◆ Aim of the task ◆
Print exactly the lines from the first one down to the line that contains "COL = SC.collection", both included, and skip the pictures.

◆ Dataset excerpt ◆
----------------------------------------

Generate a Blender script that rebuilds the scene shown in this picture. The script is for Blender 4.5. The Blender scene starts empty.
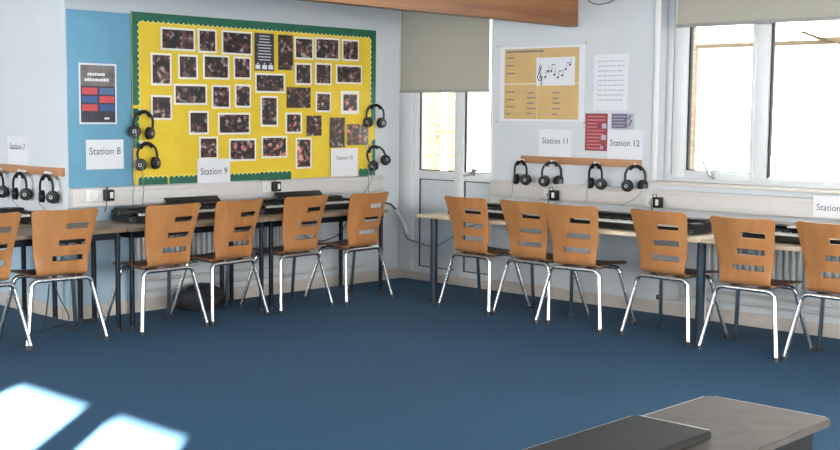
import bpy, bmesh, math, random
from mathutils import Vector, Matrix, Euler
random.seed(7)
PI = math.pi
SC = bpy.context.scene
COL = SC.collection

# ------------------------------------------------------------------ materials
def new_mat(name):
    m = bpy.data.materials.new(name); m.use_nodes = True
    nt = m.node_tree; b = nt.nodes['Principled BSDF']
    return m, nt, b

def mat(name, col, rough=.6, metal=0., spec=.5, var=.06, scale=12., bump=0., bscale=60., coat=0., trans=None):
    """principled surface with a little procedural colour variation and bump"""
    m, nt, b = new_mat(name)
    b.inputs['Roughness'].default_value = rough
    b.inputs['Metallic'].default_value = metal
    b.inputs['Specular IOR Level'].default_value = spec
    b.inputs['Coat Weight'].default_value = coat
    b.inputs['Coat Roughness'].default_value = .12
    tc = nt.nodes.new('ShaderNodeTexCoord')
    nz = nt.nodes.new('ShaderNodeTexNoise'); nz.inputs['Scale'].default_value = scale; nz.inputs['Detail'].default_value = 4
    nt.links.new(tc.outputs['Object'], nz.inputs['Vector'])
    rp = nt.nodes.new('ShaderNodeValToRGB')
    rp.color_ramp.elements[0].position = .3; rp.color_ramp.elements[1].position = .7
    rp.color_ramp.elements[0].color = (*[c*(1-var) for c in col], 1)
    rp.color_ramp.elements[1].color = (*[min(1, c*(1+var)) for c in col], 1)
    nt.links.new(nz.outputs['Fac'], rp.inputs['Fac']); nt.links.new(rp.outputs['Color'], b.inputs['Base Color'])
    if bump:
        n2 = nt.nodes.new('ShaderNodeTexNoise'); n2.inputs['Scale'].default_value = bscale; n2.inputs['Detail'].default_value = 3
        nt.links.new(tc.outputs['Object'], n2.inputs['Vector'])
        bp = nt.nodes.new('ShaderNodeBump'); bp.inputs['Strength'].default_value = bump; bp.inputs['Distance'].default_value = .01
        nt.links.new(n2.outputs['Fac'], bp.inputs['Height']); nt.links.new(bp.outputs['Normal'], b.inputs['Normal'])
    return m

def wood(name, c1, c2, axis='Z', rough=.4, scale=9., stretch=.08, spec=.5, knots=False, coat=0.):
    m, nt, b = new_mat(name)
    b.inputs['Roughness'].default_value = rough; b.inputs['Specular IOR Level'].default_value = spec
    b.inputs['Coat Weight'].default_value = coat; b.inputs['Coat Roughness'].default_value = .2
    tc = nt.nodes.new('ShaderNodeTexCoord'); mp = nt.nodes.new('ShaderNodeMapping')
    s = [1, 1, 1]; s['XYZ'.index(axis)] = stretch
    mp.inputs['Scale'].default_value = s
    nt.links.new(tc.outputs['Object'], mp.inputs['Vector'])
    oi = nt.nodes.new('ShaderNodeObjectInfo')
    ml = nt.nodes.new('ShaderNodeMath'); ml.operation = 'MULTIPLY'; ml.inputs[1].default_value = 37.
    nt.links.new(oi.outputs['Random'], ml.inputs[0])
    nz = nt.nodes.new('ShaderNodeTexNoise'); nz.noise_dimensions = '4D'
    nz.inputs['Scale'].default_value = scale; nz.inputs['Detail'].default_value = 6; nz.inputs['Distortion'].default_value = .6
    nt.links.new(ml.outputs[0], nz.inputs['W']); nt.links.new(mp.outputs['Vector'], nz.inputs['Vector'])
    rp = nt.nodes.new('ShaderNodeValToRGB')
    rp.color_ramp.elements[0].position = .32; rp.color_ramp.elements[1].position = .68
    rp.color_ramp.elements[0].color = (*c1, 1); rp.color_ramp.elements[1].color = (*c2, 1)
    nt.links.new(nz.outputs['Fac'], rp.inputs['Fac'])
    out = rp.outputs['Color']
    if knots:
        vo = nt.nodes.new('ShaderNodeTexVoronoi'); vo.inputs['Scale'].default_value = 2.3
        nt.links.new(tc.outputs['Object'], vo.inputs['Vector'])
        r2 = nt.nodes.new('ShaderNodeValToRGB'); r2.color_ramp.elements[0].position = .05; r2.color_ramp.elements[1].position = .085
        r2.color_ramp.elements[0].color = (.22, .16, .12, 1); r2.color_ramp.elements[1].color = (1, 1, 1, 1)
        nt.links.new(vo.outputs['Distance'], r2.inputs['Fac'])
        mx = nt.nodes.new('ShaderNodeMix'); mx.data_type = 'RGBA'; mx.blend_type = 'MULTIPLY'; mx.inputs['Factor'].default_value = 1
        nt.links.new(out, mx.inputs['A']); nt.links.new(r2.outputs['Color'], mx.inputs['B']); out = mx.outputs['Result']
    nt.links.new(out, b.inputs['Base Color'])
    return m

def brick(name, c1, c2, mo):
    m, nt, b = new_mat(name); b.inputs['Roughness'].default_value = .9
    tc = nt.nodes.new('ShaderNodeTexCoord')
    sp = nt.nodes.new('ShaderNodeSeparateXYZ'); cb = nt.nodes.new('ShaderNodeCombineXYZ')
    ad = nt.nodes.new('ShaderNodeMath'); ad.operation = 'ADD'
    nt.links.new(tc.outputs['Object'], sp.inputs[0])
    nt.links.new(sp.outputs['X'], ad.inputs[0]); nt.links.new(sp.outputs['Y'], ad.inputs[1])
    nt.links.new(ad.outputs[0], cb.inputs['X']); nt.links.new(sp.outputs['Z'], cb.inputs['Y'])
    bt = nt.nodes.new('ShaderNodeTexBrick')
    bt.inputs['Scale'].default_value = 1.; bt.inputs['Brick Width'].default_value = .225; bt.inputs['Row Height'].default_value = .075
    bt.inputs['Mortar Size'].default_value = .006
    bt.inputs['Color1'].default_value = (*c1, 1); bt.inputs['Color2'].default_value = (*c2, 1); bt.inputs['Mortar'].default_value = (*mo, 1)
    nt.links.new(cb.outputs[0], bt.inputs['Vector']); nt.links.new(bt.outputs['Color'], b.inputs['Base Color'])
    return m

def photo_mat(name, bright):
    """a dark stage photograph: mottled maroon, black and skin tones, different on every print"""
    m, nt, b = new_mat(name); b.inputs['Roughness'].default_value = .3
    tc = nt.nodes.new('ShaderNodeTexCoord'); oi = nt.nodes.new('ShaderNodeObjectInfo')
    ml = nt.nodes.new('ShaderNodeMath'); ml.operation = 'MULTIPLY'; ml.inputs[1].default_value = 91.
    nt.links.new(oi.outputs['Random'], ml.inputs[0])
    def noise(sc, off, det):
        n = nt.nodes.new('ShaderNodeTexNoise'); n.noise_dimensions = '4D'
        n.inputs['Scale'].default_value = sc; n.inputs['Detail'].default_value = det
        a = nt.nodes.new('ShaderNodeMath'); a.inputs[1].default_value = off
        nt.links.new(ml.outputs[0], a.inputs[0]); nt.links.new(a.outputs[0], n.inputs['W'])
        nt.links.new(tc.outputs['Object'], n.inputs['Vector']); return n
    n1, n2 = noise(20, 0, 3), noise(24, 7, 1.5)
    r1 = nt.nodes.new('ShaderNodeValToRGB'); e = r1.color_ramp.elements
    e[0].position = .42; e[0].color = (.006, .005, .007, 1); e[1].position = .56; e[1].color = (.045, .018, .018, 1)
    x = e.new(.62); x.color = (.15, .06, .045, 1) if not bright else (.5, .16, .12, 1)
    x = e.new(.70); x.color = (.10, .08, .12, 1) if not bright else (.7, .42, .34, 1)
    nt.links.new(n1.outputs['Fac'], r1.inputs['Fac'])
    r2 = nt.nodes.new('ShaderNodeValToRGB'); e = r2.color_ramp.elements
    e[0].position = .56; e[0].color = (0, 0, 0, 1); e[1].position = .70; e[1].color = (.38, .31, .30, 1)
    nt.links.new(n2.outputs['Fac'], r2.inputs['Fac'])
    mx = nt.nodes.new('ShaderNodeMix'); mx.data_type = 'RGBA'; mx.blend_type = 'ADD'; mx.inputs['Factor'].default_value = 1
    nt.links.new(r1.outputs['Color'], mx.inputs['A']); nt.links.new(r2.outputs['Color'], mx.inputs['B'])
    nt.links.new(mx.outputs['Result'], b.inputs['Base Color'])
    return m

def glass(name):
    m = bpy.data.materials.new(name); m.use_nodes = True; nt = m.node_tree; nt.nodes.clear()
    o = nt.nodes.new('ShaderNodeOutputMaterial'); t = nt.nodes.new('ShaderNodeBsdfTransparent'); g = nt.nodes.new('ShaderNodeBsdfGlossy')
    g.inputs['Roughness'].default_value = .02; t.inputs['Color'].default_value = (.97, .985, .98, 1)
    f = nt.nodes.new('ShaderNodeFresnel'); f.inputs['IOR'].default_value = 1.25
    mx = nt.nodes.new('ShaderNodeMixShader')
    nt.links.new(f.outputs[0], mx.inputs[0]); nt.links.new(t.outputs[0], mx.inputs[1]); nt.links.new(g.outputs[0], mx.inputs[2]); nt.links.new(mx.outputs[0], o.inputs[0])
    return m

def emit(name, col, s):
    m = bpy.data.materials.new(name); m.use_nodes = True; nt = m.node_tree; nt.nodes.clear()
    o = nt.nodes.new('ShaderNodeOutputMaterial'); e = nt.nodes.new('ShaderNodeEmission')
    e.inputs['Color'].default_value = (*col, 1); e.inputs['Strength'].default_value = s
    nt.links.new(e.outputs[0], o.inputs[0]); return m

def blind_mat(name):
    m, nt, b = new_mat(name)
    b.inputs['Base Color'].default_value = (.50, .48, .39, 1); b.inputs['Roughness'].default_value = .8
    t = nt.nodes.new('ShaderNodeBsdfTranslucent'); t.inputs['Color'].default_value = (.34, .34, .28, 1)
    mx = nt.nodes.new('ShaderNodeMixShader'); mx.inputs[0].default_value = .22
    tc = nt.nodes.new('ShaderNodeTexCoord'); w = nt.nodes.new('ShaderNodeTexNoise'); w.inputs['Scale'].default_value = 300
    nt.links.new(tc.outputs['Object'], w.inputs['Vector'])
    bp = nt.nodes.new('ShaderNodeBump'); bp.inputs['Strength'].default_value = .1; bp.inputs['Distance'].default_value = .002
    nt.links.new(w.outputs['Fac'], bp.inputs['Height']); nt.links.new(bp.outputs['Normal'], b.inputs['Normal'])
    nt.links.new(b.outputs[0], mx.inputs[1]); nt.links.new(t.outputs[0], mx.inputs[2])
    nt.links.new(mx.outputs[0], nt.nodes['Material Output'].inputs[0])
    return m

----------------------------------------

◆ Solution ◆
Generate a Blender script that rebuilds the scene shown in this picture. The script is for Blender 4.5. The Blender scene starts empty.
import bpy, bmesh, math, random
from mathutils import Vector, Matrix, Euler
random.seed(7)
PI = math.pi
SC = bpy.context.scene
COL = SC.collection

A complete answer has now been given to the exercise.